Es ist das seltene Beispiel eines rassistischen Traktats, das fröhlich zur Vermischung aufrief. Der Mestize wurde darin faktisch mit der gleichen apodiktischen Überzeugung als kulturell höherwertig hingestellt wie nördlich des Rio Grande der Weiße. Das Buch setzt ganz praktisch da an, wo Oswald Spenglers "Untergang des Abendlandes" aufhörte, nämlich mit der These, dass dann jetzt eben die Zeit der Latinos gekommen sei. Der Weiße spielte in diesem Konzept ungefähr die gleiche Rolle wie heute in Deutschland die Atomkraft: die einer Brückentechnologie, die es ermöglichen soll, durch etwas Besseres ersetzt zu werden. Vasconcelos spricht tatsächlich von "Brücke": "Seine Mission ist es, als Brücke zu dienen. Der Weiße hat die Welt in eine Situation versetzt, in der alle Arten und alle Kulturen verschmelzen können."

Das Buch ist also nichts, was man einem texanischen Redneck zum Geburtstag schenken sollte - immerhin gibt es Latino-Aktivisten, die ganz ernsthaft an der Wiederherstellung des mythischen Aztekenreiches Aztlán festhalten, das auch den Südwesten der USA umfasst. Die Anerkennung der Hispanics als eigenständige Rasse dürfte auch ihnen neuen Auftrieb geben. Wenn man mit Hispanics spricht, hört man oft, dass in den Familien tatsächlich ein Selbstbewusstsein mit starkem Zug ins Kosmische gepflegt wird. Norvin Castillo, ein Kalifornier, dessen Vater aus Costa Rica stammt, erzählt zum Beispiel, die kindgerechte Version der "raza cósmica" laute so: Als Gott die Menschen gebacken hat, sind sie ihm beim ersten Versuch verbrannt, die Menschen waren zu schwarz. Das zweite Blech habe Gott dann aus Übervorsichtigkeit zu früh herausgeholt, die Menschen waren noch ganz weiß. Erst der dritte Versuch saß: Der Mensch war braun, perfekt und sprach ein schönes, weiches Spanisch.

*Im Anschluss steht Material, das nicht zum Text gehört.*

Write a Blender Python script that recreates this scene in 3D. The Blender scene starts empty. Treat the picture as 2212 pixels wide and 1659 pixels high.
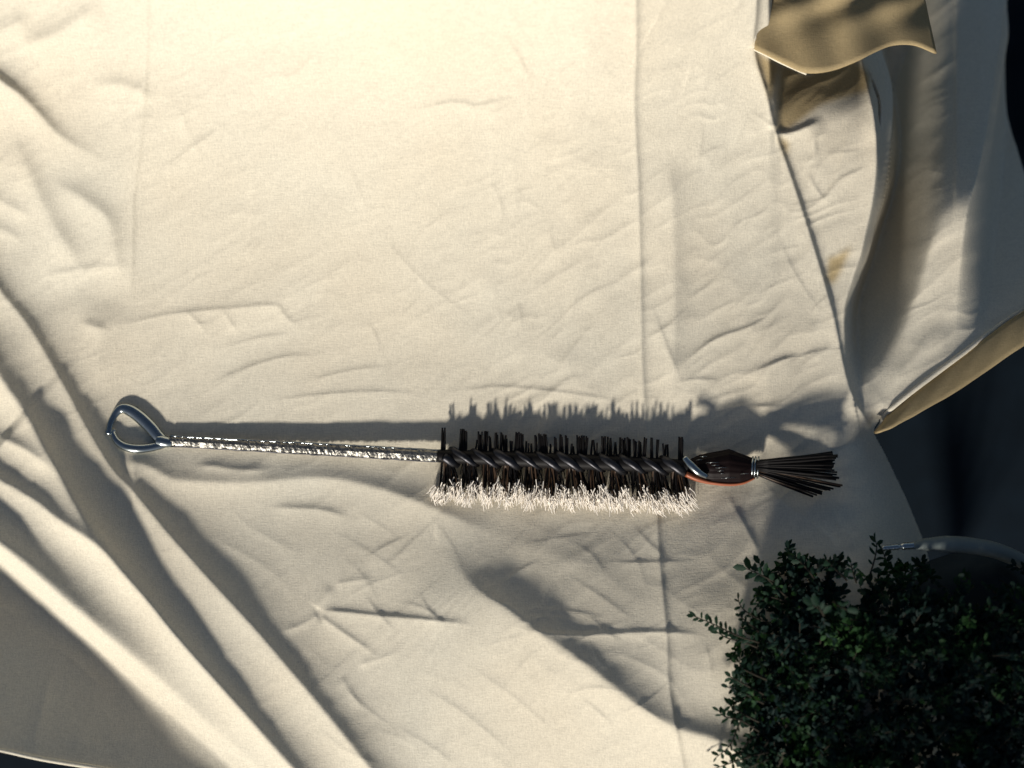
import bpy, bmesh, math, random
import numpy as np
from mathutils import Vector, Matrix, Quaternion

random.seed(7)
rng = np.random.default_rng(11)
SC = bpy.context.scene
COL = SC.collection

# ------------------------------------------------------------------ scale
W_PX, H_PX = 2212.0, 1659.0            # tracing units of the photograph
S = 0.44 / W_PX                        # metres per tracing unit (the cloth in view is 44 cm wide)
CU, CV = W_PX / 2, H_PX / 2
DIST = 0.44 * 50.0 / 36.0              # camera height above the cloth plane

# ------------------------------------------------------------------ camera
cam_d = bpy.data.cameras.new("camera")
cam_d.lens = 50.0
cam_d.sensor_width = 36.0
cam_d.clip_start = 0.02
cam_d.clip_end = 50.0
cam_d.dof.use_dof = True
cam_d.dof.focus_distance = DIST - 0.006
cam_d.dof.aperture_fstop = 4.0
cam = bpy.data.objects.new("camera", cam_d)
cam.location = (0, 0, DIST)
COL.objects.link(cam)
SC.camera = cam

# ------------------------------------------------------------------ sky and sun
SUN_E = math.radians(29.0)
SUN_AZ = math.radians(18.0)            # the sun stands below the picture, a little to its left
LDIR = Vector((-math.sin(SUN_AZ) * math.cos(SUN_E), -math.cos(SUN_AZ) * math.cos(SUN_E), math.sin(SUN_E)))
world = bpy.data.worlds.new("World")
SC.world = world
world.use_nodes = True
wn = world.node_tree.nodes
wl = world.node_tree.links
for n in list(wn):
    wn.remove(n)
sky = wn.new("ShaderNodeTexSky")
sky.sky_type = 'NISHITA'
sky.sun_disc = False
sky.sun_elevation = SUN_E
sky.sun_rotation = math.pi + SUN_AZ
sky.ozone_density = 1.0
bg = wn.new("ShaderNodeBackground")
bg.inputs["Strength"].default_value = 0.05
wo = wn.new("ShaderNodeOutputWorld")
wl.new(sky.outputs[0], bg.inputs[0])
wl.new(bg.outputs[0], wo.inputs[0])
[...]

Gegenüber den Dominanzattitüden von Weißen ist das selbstbewusst, gegenüber Schwarzen kann das aber grob ausgrenzend sein. Es knallt ja neuerdings auch dauernd zwischen Schwarzen und Hispanics. In vielen Familien sei es absolut unmöglich, dass eine Latina mit einem schwarzen Freund nach Hause kommt, sagt Castillo, es sei denn, sie behauptet, er komme aus der Dominikanischen Republik - dann habe sie eventuell eine Chance. Der Rassismus der Latinos ist zwar auch nicht unbedingt sympathischer als der der weißen Amerikaner, aber er kennt wenigstens nicht das schroffe Entweder-oder, schwarz oder weiß. Solange man in Lateinamerika jemanden findet, der noch dunkler ist als man selbst, ist man mitnichten schwarz. So erklären sich etwa die Äußerungen des Fußballspielers Roberto Carlos, der, als er einmal von Real-Madrid-Fans rassistisch geschmäht wurde, darüber rätselte, wieso er überhaupt als "Schwarzer" bezeichnet worden war. Er selbst fand nämlich, er sei viel eher "café con leche", milchkaffeefarben.

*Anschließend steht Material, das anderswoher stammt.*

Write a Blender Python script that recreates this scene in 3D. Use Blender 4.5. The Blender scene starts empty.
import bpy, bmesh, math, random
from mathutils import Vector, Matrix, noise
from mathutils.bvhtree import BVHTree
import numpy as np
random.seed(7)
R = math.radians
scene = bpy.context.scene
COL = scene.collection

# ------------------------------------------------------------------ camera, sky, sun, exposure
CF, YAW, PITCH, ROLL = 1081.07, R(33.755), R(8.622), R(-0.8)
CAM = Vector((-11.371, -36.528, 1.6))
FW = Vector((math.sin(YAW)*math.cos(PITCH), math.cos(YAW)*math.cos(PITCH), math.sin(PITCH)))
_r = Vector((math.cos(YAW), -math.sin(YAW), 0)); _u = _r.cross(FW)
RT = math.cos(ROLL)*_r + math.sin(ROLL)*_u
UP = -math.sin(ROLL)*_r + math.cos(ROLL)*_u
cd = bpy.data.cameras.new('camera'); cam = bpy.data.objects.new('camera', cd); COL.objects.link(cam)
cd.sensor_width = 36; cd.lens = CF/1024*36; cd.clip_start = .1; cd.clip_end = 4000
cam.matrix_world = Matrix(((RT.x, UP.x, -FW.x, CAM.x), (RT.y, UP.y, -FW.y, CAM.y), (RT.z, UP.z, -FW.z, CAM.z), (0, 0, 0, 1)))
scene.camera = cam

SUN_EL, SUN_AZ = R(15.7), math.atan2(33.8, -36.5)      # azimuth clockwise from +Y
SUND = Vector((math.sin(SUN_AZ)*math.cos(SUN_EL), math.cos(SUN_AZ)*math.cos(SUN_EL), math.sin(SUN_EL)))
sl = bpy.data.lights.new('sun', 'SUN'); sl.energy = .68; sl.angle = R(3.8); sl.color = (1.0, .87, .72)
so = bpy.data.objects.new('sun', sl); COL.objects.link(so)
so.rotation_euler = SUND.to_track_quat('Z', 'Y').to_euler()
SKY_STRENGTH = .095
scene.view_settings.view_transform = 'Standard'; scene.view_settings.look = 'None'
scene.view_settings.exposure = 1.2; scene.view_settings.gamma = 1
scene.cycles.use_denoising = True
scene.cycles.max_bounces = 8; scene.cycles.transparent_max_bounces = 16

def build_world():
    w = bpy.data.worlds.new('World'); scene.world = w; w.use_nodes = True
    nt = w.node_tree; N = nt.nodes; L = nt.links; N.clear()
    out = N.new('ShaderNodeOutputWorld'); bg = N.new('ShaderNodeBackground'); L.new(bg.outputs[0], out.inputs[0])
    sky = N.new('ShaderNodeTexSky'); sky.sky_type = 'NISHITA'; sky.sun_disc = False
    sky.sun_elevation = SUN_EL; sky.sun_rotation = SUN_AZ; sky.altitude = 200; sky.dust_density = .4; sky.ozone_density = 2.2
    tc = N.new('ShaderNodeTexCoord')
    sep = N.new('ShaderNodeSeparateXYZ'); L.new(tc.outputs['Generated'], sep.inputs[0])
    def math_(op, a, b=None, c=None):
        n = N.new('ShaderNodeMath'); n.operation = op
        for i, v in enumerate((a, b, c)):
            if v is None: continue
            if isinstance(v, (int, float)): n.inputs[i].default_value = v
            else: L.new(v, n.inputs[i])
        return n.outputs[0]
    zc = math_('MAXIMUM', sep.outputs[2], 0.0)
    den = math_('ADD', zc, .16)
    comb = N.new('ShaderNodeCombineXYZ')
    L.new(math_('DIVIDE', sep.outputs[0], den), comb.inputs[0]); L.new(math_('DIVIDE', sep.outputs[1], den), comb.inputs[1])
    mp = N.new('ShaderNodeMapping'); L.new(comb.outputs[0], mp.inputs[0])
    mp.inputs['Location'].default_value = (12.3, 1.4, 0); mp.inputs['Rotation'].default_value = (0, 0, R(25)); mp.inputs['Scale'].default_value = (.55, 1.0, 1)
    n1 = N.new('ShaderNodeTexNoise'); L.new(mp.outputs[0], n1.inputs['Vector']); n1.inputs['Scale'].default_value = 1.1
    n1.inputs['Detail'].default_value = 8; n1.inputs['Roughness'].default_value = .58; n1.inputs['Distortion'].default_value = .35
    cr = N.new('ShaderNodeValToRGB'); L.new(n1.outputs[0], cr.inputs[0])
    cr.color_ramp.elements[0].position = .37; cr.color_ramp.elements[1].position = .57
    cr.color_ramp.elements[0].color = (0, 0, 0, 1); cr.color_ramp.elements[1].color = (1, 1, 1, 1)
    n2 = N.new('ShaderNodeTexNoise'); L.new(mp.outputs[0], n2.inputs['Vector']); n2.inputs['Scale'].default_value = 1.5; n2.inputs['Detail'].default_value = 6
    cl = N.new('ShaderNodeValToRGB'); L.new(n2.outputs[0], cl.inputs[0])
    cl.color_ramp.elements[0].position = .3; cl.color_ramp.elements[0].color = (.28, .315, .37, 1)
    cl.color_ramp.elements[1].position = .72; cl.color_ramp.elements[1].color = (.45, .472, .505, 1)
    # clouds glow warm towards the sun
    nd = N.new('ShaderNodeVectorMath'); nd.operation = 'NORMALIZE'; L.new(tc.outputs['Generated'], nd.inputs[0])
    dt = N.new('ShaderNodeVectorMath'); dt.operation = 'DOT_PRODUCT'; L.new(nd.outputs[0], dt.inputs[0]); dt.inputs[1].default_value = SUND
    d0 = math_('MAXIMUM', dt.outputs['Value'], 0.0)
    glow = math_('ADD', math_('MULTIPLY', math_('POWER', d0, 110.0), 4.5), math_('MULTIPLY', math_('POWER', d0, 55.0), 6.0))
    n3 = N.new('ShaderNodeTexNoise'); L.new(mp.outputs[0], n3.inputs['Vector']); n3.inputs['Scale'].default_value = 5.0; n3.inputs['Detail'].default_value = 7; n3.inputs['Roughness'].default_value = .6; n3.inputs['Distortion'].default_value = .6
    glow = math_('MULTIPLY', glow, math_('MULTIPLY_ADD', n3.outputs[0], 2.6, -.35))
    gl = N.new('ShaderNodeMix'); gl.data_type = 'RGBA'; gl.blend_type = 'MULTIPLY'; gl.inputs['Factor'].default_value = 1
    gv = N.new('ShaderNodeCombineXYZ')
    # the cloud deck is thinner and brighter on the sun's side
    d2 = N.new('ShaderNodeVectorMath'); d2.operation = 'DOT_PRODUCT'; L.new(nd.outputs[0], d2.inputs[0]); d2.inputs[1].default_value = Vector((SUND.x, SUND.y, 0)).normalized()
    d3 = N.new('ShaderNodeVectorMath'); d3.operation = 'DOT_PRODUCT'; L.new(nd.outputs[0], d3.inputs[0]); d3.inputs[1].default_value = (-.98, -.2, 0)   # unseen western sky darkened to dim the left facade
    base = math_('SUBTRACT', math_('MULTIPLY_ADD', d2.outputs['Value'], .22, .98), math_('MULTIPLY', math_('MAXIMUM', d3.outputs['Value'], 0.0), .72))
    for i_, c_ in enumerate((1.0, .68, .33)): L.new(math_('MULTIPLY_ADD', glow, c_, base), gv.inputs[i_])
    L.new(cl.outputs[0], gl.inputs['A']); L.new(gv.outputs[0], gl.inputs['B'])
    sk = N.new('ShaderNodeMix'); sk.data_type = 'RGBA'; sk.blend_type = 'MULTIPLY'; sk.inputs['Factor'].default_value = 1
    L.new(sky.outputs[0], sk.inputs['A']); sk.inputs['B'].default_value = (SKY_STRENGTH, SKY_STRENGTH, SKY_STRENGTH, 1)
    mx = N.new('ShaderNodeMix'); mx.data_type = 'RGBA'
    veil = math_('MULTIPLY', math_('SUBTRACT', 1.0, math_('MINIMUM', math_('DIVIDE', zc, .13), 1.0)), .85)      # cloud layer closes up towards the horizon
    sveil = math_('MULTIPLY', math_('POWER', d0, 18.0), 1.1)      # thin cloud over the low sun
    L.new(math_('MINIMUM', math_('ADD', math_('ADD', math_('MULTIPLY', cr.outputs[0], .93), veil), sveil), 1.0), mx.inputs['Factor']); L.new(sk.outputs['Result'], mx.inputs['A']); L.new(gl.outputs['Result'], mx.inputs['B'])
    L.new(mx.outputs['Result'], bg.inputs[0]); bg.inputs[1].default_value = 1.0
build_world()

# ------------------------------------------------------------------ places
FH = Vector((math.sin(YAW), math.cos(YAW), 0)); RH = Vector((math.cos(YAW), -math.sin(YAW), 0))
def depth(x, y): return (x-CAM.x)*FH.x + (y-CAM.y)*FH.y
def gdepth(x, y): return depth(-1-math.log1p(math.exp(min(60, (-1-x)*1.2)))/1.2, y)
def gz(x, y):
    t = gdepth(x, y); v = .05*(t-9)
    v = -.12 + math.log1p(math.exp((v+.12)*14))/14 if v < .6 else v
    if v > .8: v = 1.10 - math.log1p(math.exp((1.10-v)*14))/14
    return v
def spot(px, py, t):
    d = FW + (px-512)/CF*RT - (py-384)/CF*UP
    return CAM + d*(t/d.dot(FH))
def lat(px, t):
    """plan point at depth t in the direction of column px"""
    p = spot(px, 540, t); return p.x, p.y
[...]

Und was heißt das für Amerika in diesem Wahljahr? Es heißt, sagt Castillo, dass die Hispanics entscheidend sein werden und entsprechend umworben sind. Es heißt aber vor allem, dass es in Swing States mit großer Latino-Bevölkerung wie Florida passieren könne, dass Kubaner mit wesentlich dunklerer Haut als Barack Obama lieber die Republikaner wählen als einen Schwarzen.